The Editorial Board decided to discuss the explanations of why this city has seen a proliferation in murders while other cities’ murder rates have decreased. We also wanted to talk about the implications that these stories have on outsider perspectives  of St. Louis, as well as our own perceptions of the city.

The first thought that many of us had regarding the increasing murder rate was the proliferation of available guns. Apparently, this was The New York Times’ first thought as well: “By all accounts, the proliferation of guns among young men here is beyond control.” In the same article, Michael Shelton added, “It’s nothing to get a firearm.”

Some in our editorial board believe that more comprehensive gun control would help limit everybody’s ability to obtain a gun. Many of us believe that many of the guns obtained are not legally obtained, so a restriction on legal guns could help curb illegal gun purchases as well. One editor argued that gun control would do more to reduce murders across the country. He used the example of the three Muslim Americans who were murdered, execution style, in their home in Chapel Hill, North Carolina, on Feb. 10. Others believe it would be a tough sell to propose stringent gun laws to the ardent supporters of Second Amendment rights who aren’t contributing to violence in the city.

Other editors argued that murder rates in St. Louis are more complicated than access to guns. They cited how unemployment, poverty and lack of adequate educational opportunities may lead to a sense of hopelessness. One editor argued that gang activity is prevalent when there is no other option available and that drug use may be an effort to grapple with that hopelessness. Therefore, a focus on social disillusionment could be just as useful as the focus on the prevalence of guns in the area.

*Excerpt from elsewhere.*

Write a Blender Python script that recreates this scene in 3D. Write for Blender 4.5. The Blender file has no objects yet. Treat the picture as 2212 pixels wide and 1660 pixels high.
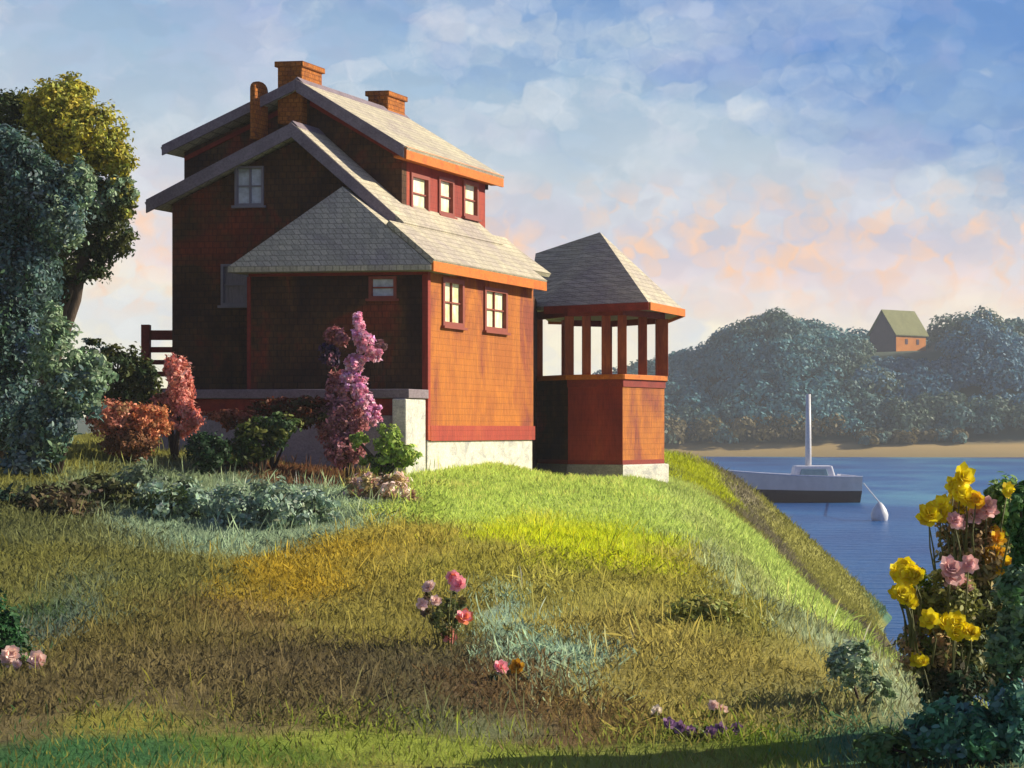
import bpy, bmesh, math, random
import numpy as np
from mathutils import Vector, noise as mnoise
R = math.radians
random.seed(7); rng = np.random.default_rng(11)
SC = bpy.context.scene
COL = SC.collection
CZ = 6.0                     # eye height above the water (water is z = 0)
F = 4000.0                   # focal length in units of a 2212 px wide picture

def lin(c):
    return tuple(((v/255)/12.92 if v/255 <= .04045 else ((v/255+.055)/1.055)**2.4) for v in c)
def at(px, py, Y):           # a sight line's point at distance Y
    return Vector(((px-1106)/F*Y, Y, CZ+(930-py)/F*Y))

# ------------------------------------------------------------------ camera, view
cam = bpy.data.cameras.new("camera"); camo = bpy.data.objects.new("camera", cam); COL.objects.link(camo)
camo.location = (0, 0, CZ); camo.rotation_euler = (R(90), 0, 0)
cam.sensor_width = 36; cam.lens = 36*F/2212; cam.shift_y = 100/2212; cam.clip_end = 9000; cam.clip_start = .1
SC.camera = camo
SC.view_settings.view_transform = 'Standard'; SC.view_settings.look = 'None'
SC.view_settings.exposure = .62; SC.view_settings.gamma = 1

# ------------------------------------------------------------------ node helpers
def new_mat(name):
    m = bpy.data.materials.new(name); m.use_nodes = True
    nt = m.node_tree; b = nt.nodes['Principled BSDF']
    return m, nt, b
def N(nt, t, **k):
    n = nt.nodes.new(t)
    for a, v in k.items():
        if a.startswith('i_'): n.inputs[a[2:]].default_value = v
        else: setattr(n, a, v)
    return n
def ramp(nt, stops, interp='LINEAR'):
    n = nt.nodes.new('ShaderNodeValToRGB'); cr = n.color_ramp; cr.interpolation = interp
    while len(cr.elements) < len(stops): cr.elements.new(.5)
    for e, (p, c) in zip(cr.elements, stops):
        e.position = p; e.color = (*c, 1) if len(c) == 3 else c
    return n
def mathn(nt, op, a, b=None, clamp=False):
    n = nt.nodes.new('ShaderNodeMath'); n.operation = op; n.use_clamp = clamp
    for i, v in enumerate((a, b)):
        if v is None: continue
        if isinstance(v, (int, float)): n.inputs[i].default_value = v
        else: nt.links.new(v, n.inputs[i])
    return n.outputs[0]
def mix(nt, fac, a, b, blend='MIX'):
    n = nt.nodes.new('ShaderNodeMix'); n.data_type = 'RGBA'; n.blend_type = blend
    for s, v in ((n.inputs[0], fac), (n.inputs[6], a), (n.inputs[7], b)):
        if isinstance(v, (int, float)): s.default_value = v
        elif isinstance(v, tuple): s.default_value = (*v, 1) if len(v) == 3 else v
        else: nt.links.new(v, s)
    return n.outputs[2]
def mapping(nt, vec, scale, rot=(0, 0, 0), loc=(0, 0, 0)):
    n = nt.nodes.new('ShaderNodeMapping'); nt.links.new(vec, n.inputs[0])
    n.inputs['Scale'].default_value = scale; n.inputs['Rotation'].default_value = rot; n.inputs['Location'].default_value = loc
    return n.outputs[0]
def noise(nt, vec, scale, detail=4, rough=.55, dist=0):
    n = nt.nodes.new('ShaderNodeTexNoise'); nt.links.new(vec, n.inputs['Vector'])
    n.inputs['Scale'].default_value = scale; n.inputs['Detail'].default_value = detail
    n.inputs['Roughness'].default_value = rough; n.inputs['Distortion'].default_value = dist
    return n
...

Then we started talking about how stories like these about St. Louis shape other people’s perspectives about the city. This is the second time in the past two years that St. Louis has been featured in The New York Times because of its murder rate. When members of the Editorial Board decided to come to SLU, many of our family members warned us of the ominous threat that is St. Louis. “Be safe,” said one; another stated offhandedly after returning home for winter break, “Oh, you survived!”

Even from people in the area, the city is seen as a dangerous place, a place not to walk through at night, and, in some areas, even during the day. The New York Times article mentioned that many of the murders are limited to eight neighborhoods. Despite this limited range of violence, much of the city is stigmatized, especially the north side. An extremely common refrain heard at SLU is “Don’t go past the Fox.” This widespread fear is an unfair representation of the city and its people.

In the end, we discussed the possibility that these stats don’t mean all that much. Most of us are not negatively impacted by the wanton violence in the city. Our preoccupation with the stats seems detached from the people most impacted by them. Instead of complaining about St. Louis’ reputation amidst the recurring stats about murder, maybe we should think more about why we feel so personally removed from the people in the firing line.